The founding was based on Robert Ley's plan to erect a "Gauburg" (citadel) in every Gau, thereby creating an NSDAP school system. This would also have transformed the state-supported National-Political Educational Institutes. Education minister Bernhard Rust, however, agreed only to boarding school "Aufbauschulen" (advanced grade schools with some college preparation), supported by the party, to educate future party leaders. Neither plan was realized. Until 1941, the Adolf Hitler Schools were supported by the financial office of the German Labor Front. Built up class by class, the schools were housed with the similarly financed Order Fortresses until 1941. Responsibility for the schools' structure was assumed not by the NSDAP but by the Reichsjugendführer.

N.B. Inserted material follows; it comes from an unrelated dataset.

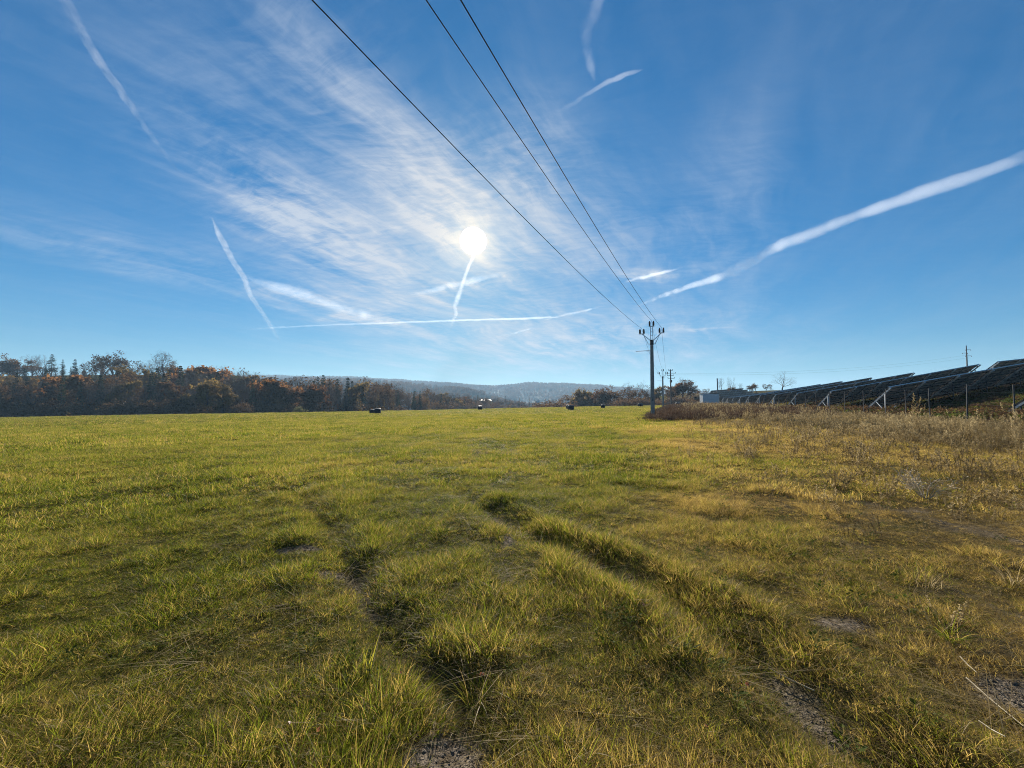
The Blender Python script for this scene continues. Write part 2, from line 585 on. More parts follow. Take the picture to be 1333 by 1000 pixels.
def bareness(x, y):
    """How far the turf is worn away."""
    b = np.zeros(np.shape(x))
    near = np.hypot(x, y) < 25
    xn, yn = x[near], y[near]
    fa = 1 - sst(5.5, 9, yn)
    n = vnoise(xn * 2.1, yn * 2.1, 33)
    da, db = np.abs(seg_dist(xn, yn, RUT_A)), np.abs(seg_dist(xn, yn, RUT_B))
    v = fa * np.maximum(.55 * np.exp(-(da / .11) ** 2) * sst(.42, .7, n + .05), .75 * np.exp(-(db / .13) ** 2) * sst(.38, .66, n + .05))
    for (cx, cy, rx, ry) in ((-.30, 1.86, .23, .30), (-.03, 4.75, .10, .30), (-1.78, 3.95, .22, .12), (-2.4, 4.6, .4, .12),
                             (2.75, 2.15, .36, .24), (2.3, 2.9, .2, .1)):
        wob = .35 * (vnoise(xn * 3, yn * 3, 35) - .5)
        v = np.maximum(v, 1 - sst(.55, 1.15, np.hypot((xn - cx) / rx, (yn - cy) / ry) + wob))
    # thin turf on the right
    thin = sst(.6, 3.2, line_off(xn, yn)) * (1 - sst(9, 15, yn))
    v = np.maximum(v, thin * sst(.50, .78, fbm(xn / .45, yn / .45, 41, 3)) * .75)
    b[near] = v
    return b


def dryness(x, y):
    o = line_off(x, y)
    d = sst(-4.0, 3.2, o + 3.5 * (fbm(x / 3.0, y / 3.0, 51) - .5) * 2) * .9
    d = d * np.where(o > 16, .75, 1)
    p = fbm(x / 1.6, y / 1.6, 57, 3)
    return np.clip(d - .05 + .45 * (p - .5) + .10 * sst(20, 60, y) * sst(-14, -1, o), -.1, 1)


# ================================================================ ground sheet
def build_ground():
    nr, na = 430, 900
    r = np.concatenate([[0.0], np.geomspace(0.35, 5000, nr)])
    a = np.linspace(0, 2 * np.pi, na, endpoint=False)
    # more rays ahead of the lens than behind it
    a = a + 0.62 * np.sin(a - np.pi / 2 + np.pi) * 0 + 0
    RR, AA = np.meshgrid(r[1:], a, indexing='ij')
    X, Y = (RR * np.cos(AA)).ravel(), (RR * np.sin(AA)).ravel()
    V = np.stack([X, Y, height(X, Y)], 1)
    V = np.vstack([[[0, 0, hz(0.001, 0.001, True)]], V])
    i = np.arange(nr - 1)[:, None] * na; k = np.arange(na)[None, :]; k2 = (k + 1) % na
    F = np.stack([1 + i + k, 1 + i + na + k, 1 + i + na + k2, 1 + i + k2], -1).reshape(-1, 4)
    Fl = F
    xs, ys = V[:, 0], V[:, 1]
    me = mesh_np('ground', V, Fl, ground_material(), attr={'bare': bareness(xs, ys), 'dry': np.clip(dryness(xs, ys), 0, 1)}, smooth=True)
    o = link('ground', me)
    tag(o, kind='structure')
    return o


build_ground()

# ================================================================ grass
PROTO = {}


def proto_collection(name, meshes):
    c = bpy.data.collections.new(name)          # not linked to the scene: only the source of the copies
    for i, me in enumerate(meshes):
        o = bpy.data.objects.new('%s_%02d' % (name, i), me)
        c.objects.link(o)
    return c


def scatter(name, pts, rot, scl, idx, coll, dry=None, label=None):
    """One object of stuff: copies of small plants standing on the given points."""
    me = bpy.data.meshes.new(name)
    n = len(pts)
    me.vertices.add(n)
    me.vertices.foreach_set('co', np.asarray(pts, np.float32).ravel())
    for k, v, ty in (('turn', rot, 'FLOAT_VECTOR'), ('size', scl, 'FLOAT_VECTOR'), ('pick', idx, 'INT'), ('dry', dry if dry is not None else np.zeros(n), 'FLOAT')):
        at = me.attributes.new(k, ty, 'POINT')
        if ty == 'FLOAT_VECTOR': at.data.foreach_set('vector', np.asarray(v, np.float32).ravel())
        elif ty == 'INT': at.data.foreach_set('value', np.asarray(v, np.int32))
        else: at.data.foreach_set('value', np.asarray(v, np.float32))
    o = link(name, me)
    ng = bpy.data.node_groups.new(name, 'GeometryNodeTree')
    ng.interface.new_socket('Geometry', in_out='INPUT', socket_type='NodeSocketGeometry')
    ng.interface.new_socket('Geometry', in_out='OUTPUT', socket_type='NodeSocketGeometry')
    gi, go = ng.nodes.new('NodeGroupInput'), ng.nodes.new('NodeGroupOutput')
    ci = ng.nodes.new('GeometryNodeCollectionInfo')
    ci.inputs['Collection'].default_value = coll
    ci.inputs['Separate Children'].default_value = True
    ci.inputs['Reset Children'].default_value = True
    ip = ng.nodes.new('GeometryNodeInstanceOnPoints')
    ip.inputs['Pick Instance'].default_value = True

    def named(k, ty):
        a = ng.nodes.new('GeometryNodeInputNamedAttribute'); a.data_type = ty
        a.inputs['Name'].default_value = k
        return a.outputs['Attribute']
    e2r = ng.nodes.new('FunctionNodeEulerToRotation')
    ng.links.new(named('turn', 'FLOAT_VECTOR'), e2r.inputs[0])
    ng.links.new(gi.outputs[0], ip.inputs['Points'])
    ng.links.new(ci.outputs[0], ip.inputs['Instance'])
    ng.links.new(named('pick', 'INT'), ip.inputs['Instance Index'])
    ng.links.new(e2r.outputs[0], ip.inputs['Rotation'])
    ng.links.new(named('size', 'FLOAT_VECTOR'), ip.inputs['Scale'])
    ng.links.new(ip.outputs[0], go.inputs[0])
    md = o.modifiers.new('scatter', 'NODES'); md.node_group = ng
    tag(o, label, None, None, 'stuff')
    return o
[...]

The AHS were to set an example for the "revolution in education":
Thus the Hitler Youth (HJ) announced its intent to transform schooling. Yet in practice the AHS achieved hardly more than the Education Institutes' model of a duplicate leadership structure for the boarding schools. HJ leaders and Order Fortress teachers were employed as "school leaders" (German: Schulführer); all had HJ ranks and were addressed familiarly with "Du". A Gauleiter did not supervise schools in his territory; this was done by a "commander" (Kommandeur) from the Youth Leadership. Thus with varied ambitions and usually little expertise, the "educators" worked on "educational and curricular plans". Only the plans for art and vocational education were published (1944). Unity was as meager in the effort to combine basic subjects in a Volkskunde (folklore) as it was in the content and introduction of such new subjects as "schooling in worldview" (sometimes called "NSDAP") or "religion lore". Denominational religious instruction was not offered. Latin ranked first as a foreign language. As in the Education Institutes, a broad range of athletic and musical offerings was guaranteed. Einsätze (action groups) were part of the educational theory in both kinds of schools and allowing pupils to "prove" themselves, usually in HJ leadership functions. The AHS gathered together for "performance weeks" (Leistungswochen).